The Shepheards Calender Maye Eclogue

Edmund Spenser (1579) "Maye" is the first eclogue in Edmund Spenser's The Shepheardes Calender to focus on the politics of the Elizabethan church. (The other ecclesiastical eclogues are "Julye" and "September.") It is an allegorical dialogue between the two shepherds, Piers and Palinode, who are identified in the Argument as representations of Protestant and Catholic clerics. In this context, Catholic means priests who are considered superficially or insufficiently reformed by the more zealous Protestants whom Piers represents. Piers is not a Puritan, however.

Piers's name and speech evokes the Piers Plowman tradition, and especially The Plowman's Tale, which is connected to "Februarie." These other texts are as concerned as Piers is in "Maye" with "faytours" (i.e., "fakers"), or corrupt priests. Faytours is the term Piers uses to condemn the shepherds who are celebrating the season after Palinode describes them admiringly in sensuous detail. In Piers's view, these shepherds should be tending to their flocks, meaning those in their spiritual care. Palinode then accuses Piers of envy and argues against austerity: one must enjoy what is good in life while it lasts. Piers counters that shepherds must live for others, not themselves. Then he makes an appeal for returning to the practices of the early church when he suggests that inheritable lands and wealth have corrupted many shepherds and injured their flocks. Palinode is deeply angered by this last criticism, which he rejects as an absurd and divisive exaggeration. In his view, things are as they are and cannot be otherwise. Piers insists that the situation is inherently divisive: There are true and false shepherds, and they are as different as day and night. Piers's arguments are more intellectually developed and persuasive than Palinode's, but his cold, stoic temperament contrasts negatively with Palinode's colorful praise and enjoyment of the late spring landscape and festivities.

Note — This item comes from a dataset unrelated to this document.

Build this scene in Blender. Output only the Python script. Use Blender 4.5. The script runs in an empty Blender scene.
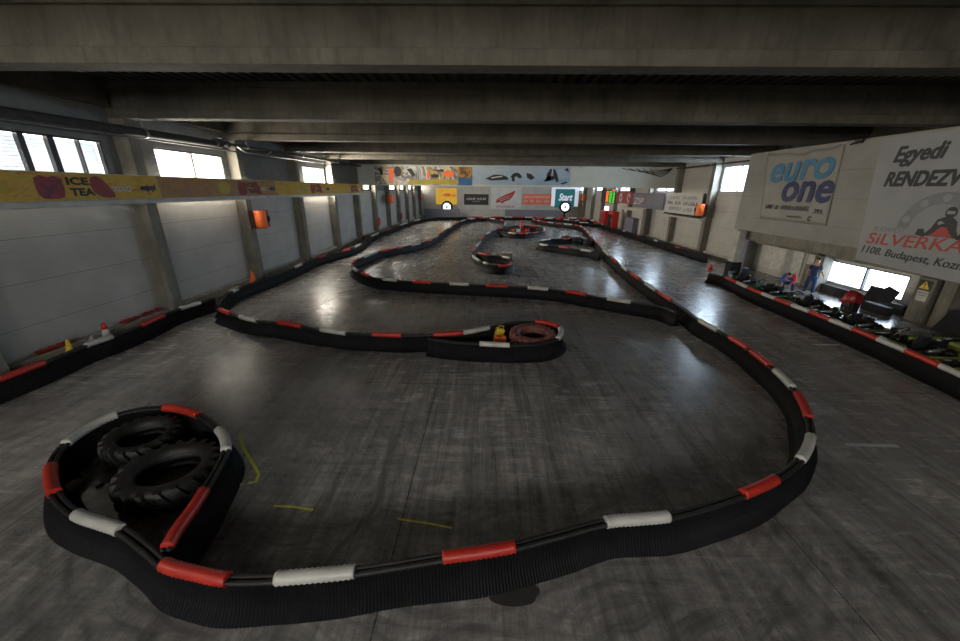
import bpy, bmesh, math, random
from mathutils import Vector, Matrix
random.seed(7)
sc = bpy.context.scene
C = sc.collection
PI = math.pi

# ---------------------------------------------------------------- camera
F_PX, PITCH, YAW, ROLL, CAM_H = 370.9, 0.3395, -0.0168, -0.0107, 4.6
CX, CY = 480.0, 320.5
_fw = Vector((math.sin(YAW), math.cos(YAW), 0)); _rt = Vector((math.cos(YAW), -math.sin(YAW), 0)); _z = Vector((0, 0, 1))
_F = _fw*math.cos(PITCH) - _z*math.sin(PITCH)
_U = _fw*math.sin(PITCH) + _z*math.cos(PITCH)
_R2 = _rt*math.cos(ROLL) - _U*math.sin(ROLL)
_U2 = _rt*math.sin(ROLL) + _U*math.cos(ROLL)
cam = bpy.data.cameras.new('camera'); cam.sensor_width = 36; cam.lens = F_PX/960*36; cam.clip_end = 400
co = bpy.data.objects.new('camera', cam); C.objects.link(co)
M3 = Matrix((_R2, _U2, -_F)).transposed()
co.matrix_world = Matrix.Translation((0, 0, CAM_H)) @ M3.to_4x4()
sc.camera = co

def ray(px, py):
    return (_R2*((px-CX)/F_PX) + _U2*((CY-py)/F_PX) + _F)
def at(px, py, z=0.0, x=None, y=None):      # where a point seen in the photo lies on a plane of the hall
    d = ray(px, py)
    if x is not None: t = x/d.x
    elif y is not None: t = y/d.y
    else: t = (z-CAM_H)/d.z
    return Vector((0, 0, CAM_H)) + d*t

# ---------------------------------------------------------------- world, exposure
sc.view_settings.view_transform = 'Standard'; sc.view_settings.look = 'None'
sc.view_settings.gamma = 1; sc.view_settings.exposure = 0.85
w = bpy.data.worlds.new('sky'); sc.world = w; w.use_nodes = True
wn = w.node_tree; wn.nodes.clear()
wo = wn.nodes.new('ShaderNodeOutputWorld'); wb = wn.nodes.new('ShaderNodeBackground')
tc = wn.nodes.new('ShaderNodeTexCoord'); sx = wn.nodes.new('ShaderNodeSeparateXYZ'); mr = wn.nodes.new('ShaderNodeMapRange')
mx = wn.nodes.new('ShaderNodeMix'); mx.data_type = 'RGBA'
wn.links.new(tc.outputs['Generated'], sx.inputs[0]); wn.links.new(sx.outputs['X'], mr.inputs[0])
mr.inputs['From Min'].default_value = -0.6; mr.inputs['From Max'].default_value = 0.6
wn.links.new(mr.outputs[0], mx.inputs[0])
mx.inputs[6].default_value = (1.0, 0.93, 0.84, 1); mx.inputs[7].default_value = (0.80, 0.90, 1.0, 1)
wn.links.new(mx.outputs[2], wb.inputs[0]); wb.inputs[1].default_value = 3.2
wn.links.new(wb.outputs[0], wo.inputs[0])

BAY, Y0 = 5.42, 12.85
XL, XR = -11.5, 16.35           # inner faces of the columns
WL, WR = -12.0, 16.85           # wall planes
YF, YB = -9.3, 69.0
ZB, ZT = 6.6, 7.62             # beam underside, roof deck
LEFT_WIN = [(-3, -2.9, 1.1), (-1, 8.0, 12.42), (0, 14.3, 17.95), (2, 25.6, 28.9), (4, 36.2, 39.6), (6, 47.0, 50.4), (7, 52.0, 55.6), (8, 57.6, 61.2), (10, 67.6, 68.8)]
RIGHT_WIN = [(2, 25.3, 28.95), (4, 36.0, 39.6), (6, 46.6, 50.5), (8, 57.4, 61.4), (10, 67.6, 68.8)]
LZ0, LZ1, RZ0, RZ1 = 4.45, 5.9, 4.6, 6.3
PIT_WIN = (14.8, 18.5, 0.48, 1.52)
FRONT_FILL_WIN = [(-10.0, -6.0), (-3.5, 0.5), (3.5, 7.5)]  # unseen windows added behind the camera to fill the foreground with light

def day(name, loc, rot, sx_, sy_, power, col):          # daylight that falls in through one window
    l = bpy.data.lights.new(name, 'AREA'); l.shape = 'RECTANGLE'; l.size = sx_; l.size_y = sy_
    l.energy = power; l.color = col
    o = bpy.data.objects.new(name, l); C.objects.link(o); o.location = loc; o.rotation_euler = rot
    return o
WARM, COOL = (1.0, 0.91, 0.78), (0.62, 0.80, 1.0)
PW = 48.0
for k, a, b in LEFT_WIN:
    day('daylight', (WL-0.5, (a+b)/2, (LZ0+LZ1)/2), (0, -PI/2, 0), LZ1-LZ0, b-a, PW*(b-a)*(LZ1-LZ0)*(1.0 if k == -1 else 9.0 if k == 2 else 1.4 if k == 0 else 2.4), WARM)
for k, a, b in RIGHT_WIN:
    day('daylight', (WR+0.5, (a+b)/2, (RZ0+RZ1)/2), (0, PI/2, 0), RZ1-RZ0, b-a, PW*(b-a)*(RZ1-RZ0)*1.7, COOL)
day('daylight', (WR+0.5, (PIT_WIN[0]+PIT_WIN[1])/2, (PIT_WIN[2]+PIT_WIN[3])/2), (0, PI/2, 0), 1.0, 3.7, PW*3.7*0.45, COOL)
for a, b in FRONT_FILL_WIN:
    day('daylight', ((a+b)/2, YF-0.5, 5.3), (PI/2, 0, 0), b-a, 2.0, PW*(b-a)*2.0*0.85, (1.0, 0.97, 0.92))  # fill light for the added windows behind the camera

# ---------------------------------------------------------------- materials
MATS = {}
def nodes(name, rough=0.6, metal=0.0, spec=0.5):
    m = bpy.data.materials.new(name); m.use_nodes = True
    nt = m.node_tree; b = nt.nodes['Principled BSDF']
    b.inputs['Roughness'].default_value = rough; b.inputs['Metallic'].default_value = metal
    b.inputs['Specular IOR Level'].default_value = spec
    MATS[name] = m
    return m, nt, b
def pos(nt, scale=(1, 1, 1), obj=False):
    g = nt.nodes.new('ShaderNodeNewGeometry') if not obj else nt.nodes.new('ShaderNodeTexCoord')
    mp = nt.nodes.new('ShaderNodeMapping'); mp.inputs['Scale'].default_value = scale
    nt.links.new(g.outputs['Position'] if not obj else g.outputs['Object'], mp.inputs[0])
    return mp.outputs[0]
def noise(nt, vec, scale, detail=4, rough=0.55, dist=0.0):
    n = nt.nodes.new('ShaderNodeTexNoise'); n.inputs['Scale'].default_value = scale
    n.inputs['Detail'].default_value = detail; n.inputs['Roughness'].default_value = rough
    n.inputs['Distortion'].default_value = dist
    nt.links.new(vec, n.inputs['Vector']); return n.outputs['Fac']
def ramp(nt, fac, stops):
    r = nt.nodes.new('ShaderNodeValToRGB'); e = r.color_ramp.elements
    while len(e) < len(stops): e.new(0.5)
    for i, (p, c) in enumerate(stops):
        e[i].position = p; e[i].color = (*c, 1) if len(c) == 3 else c
    nt.links.new(fac, r.inputs[0]); return r.outputs[0]
def mixc(nt, fac, a, b, mode='MIX'):
    m = nt.nodes.new('ShaderNodeMix'); m.data_type = 'RGBA'; m.blend_type = mode
    for s, v in ((m.inputs[0], fac), (m.inputs[6], a), (m.inputs[7], b)):
        if hasattr(v, 'is_output'): nt.links.new(v, s)
        elif isinstance(v, (int, float)): s.default_value = v
        else: s.default_value = (*v, 1)
    return m.outputs[2]
def math_(nt, op, a, b=0.0, c=None):
    m = nt.nodes.new('ShaderNodeMath'); m.operation = op
    for i, v in enumerate((a, b, c)):
        if v is None: continue
        if hasattr(v, 'is_output'): nt.links.new(v, m.inputs[i])
        else: m.inputs[i].default_value = v
    return m.outputs[0]
def bump(nt, b, h, strength=0.3, dist=0.02):
    n = nt.nodes.new('ShaderNodeBump'); n.inputs['Strength'].default_value = strength; n.inputs['Distance'].default_value = dist
    nt.links.new(h, n.inputs['Height']); nt.links.new(n.outputs[0], b.inputs['Normal'])
def speckled(name, c1, c2, scale=6, rough=0.6, metal=0.0, spec=0.5, bs=0.0):
    m, nt, b = nodes(name, rough, metal, spec)
    f = noise(nt, pos(nt), scale)
    nt.links.new(ramp(nt, f, [(0.3, c1), (0.7, c2)]), b.inputs['Base Color'])
    if bs: bump(nt, b, f, bs)
    return m
def grey(v, t=1.0): return (v*t, v, v/t)

# concrete of beams and columns: blotches and vertical weather streaks
m, nt, b = nodes('concrete', 0.8, 0, 0.3)
p = pos(nt); f = noise(nt, p, 1.3, 6, 0.65); f2 = noise(nt, pos(nt, (6, 6, 0.5)), 1.5, 3)
c = ramp(nt, f, [(0.28, (0.12, 0.11, 0.088)), (0.72, (0.22, 0.205, 0.168))])
c = mixc(nt, math_(nt, 'MULTIPLY', ramp(nt, f2, [(0.45, (0, 0, 0)), (0.75, (1, 1, 1))]), 0.45), c, (0.05, 0.046, 0.038))
nt.links.new(c, b.inputs['Base Color']); bump(nt, b, noise(nt, p, 18, 3), 0.25)
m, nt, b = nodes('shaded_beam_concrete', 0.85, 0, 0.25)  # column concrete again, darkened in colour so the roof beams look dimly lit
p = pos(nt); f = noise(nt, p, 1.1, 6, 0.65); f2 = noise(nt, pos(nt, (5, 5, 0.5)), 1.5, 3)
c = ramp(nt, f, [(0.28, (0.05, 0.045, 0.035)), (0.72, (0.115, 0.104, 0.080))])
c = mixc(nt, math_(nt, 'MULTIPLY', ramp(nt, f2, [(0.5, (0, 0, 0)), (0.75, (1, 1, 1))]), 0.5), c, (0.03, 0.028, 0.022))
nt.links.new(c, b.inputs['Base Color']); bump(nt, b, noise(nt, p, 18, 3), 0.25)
# sandwich wall panels: horizontal fine ribs, scuffs
m, nt, b = nodes('wall_panel', 0.55, 0, 0.35)
p = pos(nt); sp = nt.nodes.new('ShaderNodeSeparateXYZ'); nt.links.new(p, sp.inputs[0])
fz = math_(nt, 'FRACT', math_(nt, 'MULTIPLY', sp.outputs['Z'], 10.0))
rib = math_(nt, 'GREATER_THAN', fz, 0.86)
fj = math_(nt, 'FRACT', math_(nt, 'DIVIDE', sp.outputs['Z'], 1.1))
joint = math_(nt, 'GREATER_THAN', fj, 0.982)
c = ramp(nt, noise(nt, p, 0.9, 5, 0.6), [(0.3, (0.33, 0.315, 0.28)), (0.7, (0.41, 0.395, 0.355))])
c = mixc(nt, math_(nt, 'MULTIPLY', rib, 0.16), c, (0.2, 0.19, 0.18))
c = mixc(nt, math_(nt, 'MULTIPLY', joint, 0.6), c, (0.1, 0.1, 0.1))
sc_ = ramp(nt, noise(nt, pos(nt, (1, 0.4, 3)), 3.5, 6, 0.7), [(0.62, (0, 0, 0)), (0.75, (1, 1, 1))])
c = mixc(nt, math_(nt, 'MULTIPLY', sc_, 0.35), c, (0.16, 0.15, 0.14))
nt.links.new(c, b.inputs['Base Color']); bump(nt, b, math_(nt, 'SUBTRACT', 1.0, math_(nt, 'MAXIMUM', rib, joint)), 0.35, 0.01)
m2 = m.copy(); m2.name = 'facade_panel'; MATS['facade_panel'] = m2
for n_ in m2.node_tree.nodes:
    if n_.type == 'VALTORGB' and abs(n_.color_ramp.elements[0].position-.3) < .01:
        n_.color_ramp.elements[0].color = (0.19, 0.185, 0.165, 1); n_.color_ramp.elements[1].color = (0.235, 0.23, 0.205, 1)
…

The eclogue concludes with Piers telling a variation of a traditional fable about a disguised fox who tricks and catches a young goat. This is intended as an allegory of the various foreign and domestic Roman Catholic threats to English Protestantism. Palinode seems to agree about the threat, but since he wants to tell the story in church to a potentially Roman Catholic priest or sympathizer, it is unlikely he has been persuaded to think as Piers does.